Previously, back when Zimbabwe still had something like an economy, it was possible for resourceful people there who could not export their assets otherwise to buy an aircraft, fly it out, and sell it. But the Britons trapped there today are a particularly helpless minority not only because Mugabe’s annihilation of the Zimbabwean economy has made their assets completely worthless — so that even the physical means of escape are denied them (a plight they share with black Zimbabweans) — but also because those with the means to get out have largely gone, and those that are left are for the most part impoverished and more-or-less helpless old people without the support of families. The grotesque idea comes to mind of caravans of octogenarians trying to trek across Africa looking for help and safety.
Technically, a lot of them are not, or are no longer, British. And thereby hangs a tale: towards the end of 2001 Mugabe enforced a decree that British passport holders in Zimbabwe had to formally renounce their British citizenship, even if this had been simply inherited through parents, or lose Zimbabwean citizenship and voting rights (whatever they are worth). This gave rise to as poignant vignette: as these people lined up at the British High Commission, many of them elderly and in tears, a British official was reported as shouting at them: “You had six months to do this and you have all left it to the last minute. The staff have to have a break and a cup of tea!”
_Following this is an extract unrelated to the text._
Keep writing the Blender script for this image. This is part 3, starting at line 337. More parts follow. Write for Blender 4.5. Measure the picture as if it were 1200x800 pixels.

This apparent readiness by the British government to abandon its own people to their fate is bad enough. Remember how Israel, with less than a tenth of Britain’s resources, beginning in 1977 airlifted out of danger, and gave refuge and Israeli citizenship to, a community of about 15,000 Ethiopian “Falashas,” who it was decided were of Jewish origin? The contrast is glaring.
BUT THERE IS WORSE. Quite shocking reports emerged of active discrimination against Zimbabwean whites by the Blair government: people who had plainly resigned their British citizenship under duress were not allowed to resume it, and were made to pay 11 times the official rate for British passports. The Foreign Office, when questioned about this, said it was trying to “maximize income” from the Zimbabwean consulate! This was also forcing the whites concerned to use black-market pricing, and thereby break Zimbabwean law and give the deranged dictator a pretext to arrest them.
It seemed, as time went on, that British citizens could be persecuted, robbed and murdered apparently with impunity by the increasingly insane Mugabe regime, the persecution extending to the victimization of Zimbabwean policemen who displeased the dictator by providing elderly British farmers with extra blankets at night when they had been arrested on trumped up-charges and held in a cold cell. The white-owned farms which were previously the mainstay of Zimbabwe’s economy have been expropriated, a major factor in the present economic collapse and increasing starvation. Of course, these elderly British are, in a ghastly sense, privileged and fortunate in modern Zimbabwe in having lived so long. Under Mugabe black life-expectancy has gone from 60 to 38 years.
Journalist David Blair pointed out some years ago that the age of the remaining white victims gave this persecution a particularly horrible aspect: “Their average age cannot be under 65. The young have gone, the grandparents remain.”
OF THE 12,000 BRITISH PEOPLE remaining in Zimbabwe, it is estimated that about half are aged pensioners (except that Zimbabwean inflation and economic collapse has made their “pensions” worthless). Many are World War II veterans or the widows of veterans. Private charities, such as “Zimbabwe, A National Emergency” are trying to help them, but it appears the British government is doing nothing and has no interest in doing anything. (It is spending about $20 billion, so far, on the London Olympic Games, however.)
The first big wave of white persecutions by the Mugabe regime, beginning in 2001, was the first major foreign-policy crisis, with large numbers of British lives at stake, for the Blair Government. Mugabe had shown his colors (which he had never bothered to hide much anyway) as a terroristic tyrant by the genocidal massacres of many thousands of Ndabele people previously. Prime Minister Blair and the Foreign Secretary, both then on holiday, left the matter to a junior Foreign Office Minister, Baroness Amos, who said and, as far as one could tell, did nothing whatsoever. In January 2002, she told the Today program that “in different parts of the world we see different countries turn to bad leadership and bad politics, and we’ve seen that coming in Zimbabwe for some years and it’s a tragedy.” That was it.
A plea by Prince Charles, who reportedly wrote privately to the Prime Minister’s office asking that the British people trapped in Zimbabwe be helped, was apparently ignored. With the situation now desperate and complete chaos and civil war in Zimbabwe looking nearer every day, the stage is being set for a particularly cruel and unnecessary criminal tragedy.